Se c’eri non puoi dimenticarlo. Il momento in cui è accaduto. Lo scoppio della bomba, l’annuncio della fine della guerra, la caduta delle Torri Gemelle, il notiziario in cui venne resa pubblica la morte di Giovanni Falcone. È accaduto e ha cambiato le cose. Per sempre. Dopo quel momento è esistito solo un prima. E un dopo. Io ricordo perfettamente cosa indossavo, la nitidezza delle piastrelle del pavimento, il calore della mano di mia madre sul mio viso, il silenzio. Ricordo se pioveva o c’era il sole, se ero triste o meno, se ho capito subito o no che sarebbe stato tutto diverso. Sei ancora qui di Scott Speer comincia con il racconto di quel momento lì. Ronnie è piccola, è a scuola, sente qualcosa far vibrare l’aria e segue con le dita la frattura che si crea nel vetro della finestra della sua aula. Poi è luce e sua madre che le dice che non deve guardare.

La perdita è uno dei temi che mi è più cari. Come si affronta l’assenza? Cosa si pensa del dopo? Come si fa? In una delle mie serie preferite, Leftovers della HBO, in un determinato momento di un determinato giorno, un 14 ottobre qualsiasi, buona parte della popolazione mondiale, senza un motivo o un criterio di scelta, scompare. La storia si sviluppa seguendo il senso di inadeguatezza e le risposte di chi resta.
In questo racconto filmico rivolto a un pubblico giovane, Ronnie (Bella Thorne che, nonostante le labbra a canotto, mi risulta molto gradita grazie alla naturalezza fisica dei suoi movimenti – che hanno sempre una direzione chiara nella quale svilupparsi – e delle reazioni sempre misurate al racconto) è un’adolescente che deve fare conto con un’assenza rimarcata continuamente. Dopo quel momento zero, infatti – un’esplosione causata dal fallimento di un esperimento top secret la cui scia ha ucciso tutti quelli che si trovavano nella direzione in cui si è propagata la sua energia – i morti (e non solo quelli uccisi allora) sono riapparsi. I ‘redivivi’ non lasciano più in pace chi li ha amati e perduti. E nemmeno gli altri. Ogni mattina infatti, Ronnie fa colazione con questa sorta di fantasma di suo padre che ripete in loop (o almeno, questo sembrano fare i ‘redivivi’) alcuni gesti per qualche minuto, prima di scomparire nuovamente.
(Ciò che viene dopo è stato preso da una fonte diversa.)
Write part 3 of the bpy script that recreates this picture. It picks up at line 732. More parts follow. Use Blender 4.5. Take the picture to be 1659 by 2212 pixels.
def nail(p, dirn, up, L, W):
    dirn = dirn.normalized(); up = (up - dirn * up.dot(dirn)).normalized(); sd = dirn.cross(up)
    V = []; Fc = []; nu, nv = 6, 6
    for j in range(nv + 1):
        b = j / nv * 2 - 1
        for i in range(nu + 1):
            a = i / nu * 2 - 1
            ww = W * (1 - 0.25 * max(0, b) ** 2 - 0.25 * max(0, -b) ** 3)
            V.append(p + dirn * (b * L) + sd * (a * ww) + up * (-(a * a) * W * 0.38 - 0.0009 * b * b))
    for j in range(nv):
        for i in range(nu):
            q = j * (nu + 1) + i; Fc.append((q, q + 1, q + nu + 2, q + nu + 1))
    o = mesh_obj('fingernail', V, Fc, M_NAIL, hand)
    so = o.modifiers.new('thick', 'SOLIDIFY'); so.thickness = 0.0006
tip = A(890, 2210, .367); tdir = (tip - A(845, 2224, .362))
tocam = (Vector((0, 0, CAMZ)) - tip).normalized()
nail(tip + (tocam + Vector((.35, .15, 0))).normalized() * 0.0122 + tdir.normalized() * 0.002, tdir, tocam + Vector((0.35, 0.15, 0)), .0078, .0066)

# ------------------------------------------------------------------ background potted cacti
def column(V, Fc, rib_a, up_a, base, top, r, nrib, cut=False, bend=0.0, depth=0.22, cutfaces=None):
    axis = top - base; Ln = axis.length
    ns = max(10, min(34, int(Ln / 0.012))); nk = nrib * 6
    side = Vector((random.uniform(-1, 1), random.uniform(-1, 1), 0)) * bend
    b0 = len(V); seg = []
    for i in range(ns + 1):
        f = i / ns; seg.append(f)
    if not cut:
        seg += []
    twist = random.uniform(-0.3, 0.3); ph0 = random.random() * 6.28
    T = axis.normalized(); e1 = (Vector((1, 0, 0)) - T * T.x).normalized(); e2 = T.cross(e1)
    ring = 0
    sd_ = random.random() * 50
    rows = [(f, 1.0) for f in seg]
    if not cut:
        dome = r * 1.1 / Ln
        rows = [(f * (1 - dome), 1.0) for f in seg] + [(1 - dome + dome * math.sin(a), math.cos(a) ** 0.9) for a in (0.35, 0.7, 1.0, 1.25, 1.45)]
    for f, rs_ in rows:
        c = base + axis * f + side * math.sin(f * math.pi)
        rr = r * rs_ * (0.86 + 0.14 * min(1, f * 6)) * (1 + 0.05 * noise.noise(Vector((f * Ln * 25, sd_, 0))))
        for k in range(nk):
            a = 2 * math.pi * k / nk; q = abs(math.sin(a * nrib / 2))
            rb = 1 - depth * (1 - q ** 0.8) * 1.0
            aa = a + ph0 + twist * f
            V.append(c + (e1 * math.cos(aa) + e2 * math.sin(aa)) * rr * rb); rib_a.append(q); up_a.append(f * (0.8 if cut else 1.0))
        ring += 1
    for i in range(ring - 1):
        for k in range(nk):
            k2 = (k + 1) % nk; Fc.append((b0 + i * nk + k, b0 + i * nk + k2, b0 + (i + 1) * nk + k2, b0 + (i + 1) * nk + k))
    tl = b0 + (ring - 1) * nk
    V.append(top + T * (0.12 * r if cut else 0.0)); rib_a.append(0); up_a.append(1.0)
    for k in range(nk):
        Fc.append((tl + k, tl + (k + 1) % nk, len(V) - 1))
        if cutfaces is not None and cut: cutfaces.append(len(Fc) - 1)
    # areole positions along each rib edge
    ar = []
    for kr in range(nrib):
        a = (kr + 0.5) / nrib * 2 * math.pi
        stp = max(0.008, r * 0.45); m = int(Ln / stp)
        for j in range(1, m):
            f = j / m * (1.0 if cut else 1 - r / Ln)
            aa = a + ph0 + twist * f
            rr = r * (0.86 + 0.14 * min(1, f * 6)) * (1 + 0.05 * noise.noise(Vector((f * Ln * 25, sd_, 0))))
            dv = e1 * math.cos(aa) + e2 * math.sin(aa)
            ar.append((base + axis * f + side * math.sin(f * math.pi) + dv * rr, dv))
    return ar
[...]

Poi va a scuola, passando attraverso la signora ‘rediviva’ che attraversa la strada, incontrando nel suo percorso il ‘redivivo’ che scava una buca nella terra. Vite appartenute chissà a quale tempo e a quale affetto. I ‘redivivi’ sono argomento di lezione per il professor Bittner (Dermot Mulroney, il bellissimo Michael de Il matrimonio del mio migliore amico), figura di riferimento per Ronnie ed è proprio a lui e al misterioso compagno di scuola Kirk (Richard Harman di The 100, l’unico interessato a capire questo fenomeno per un motivo che poi farà chiudere il cerchio narrativo) che la ragazza si rivolge quando le appare in bagno un ‘redivivo’ che sembra volerle fare del male.
Il libro per young adult da cui è stato tratto il film è Break my heart 1000 times di Daniel Waters, ossia ‘spezzami il cuore mille volte’, titolo, a mio parere molto più in linea con il sentimento e l’atmosfera che, poi, il regista Scott Speer rende nella realizzazione filmica del racconto. Anche non essendo convinta della bontà di alcuni spiegoni finali, è proprio l’anima che pervade tutta la storia ad avermela fatto apprezzare. Forse la speranza che ci sia davvero qualcosa nell’amore capace di andare oltre tutto, persino di far forzare un meccanismo impossibile da manomettere per proteggere chi si ama. Forse la speranza che anche questi millennials siano disposti a vagabondare per il mondo alla ricerca di un segno da parte di qualcuno a cui volevano bene.

[Ne uscirà una saga o una serie? Staremo a vedere].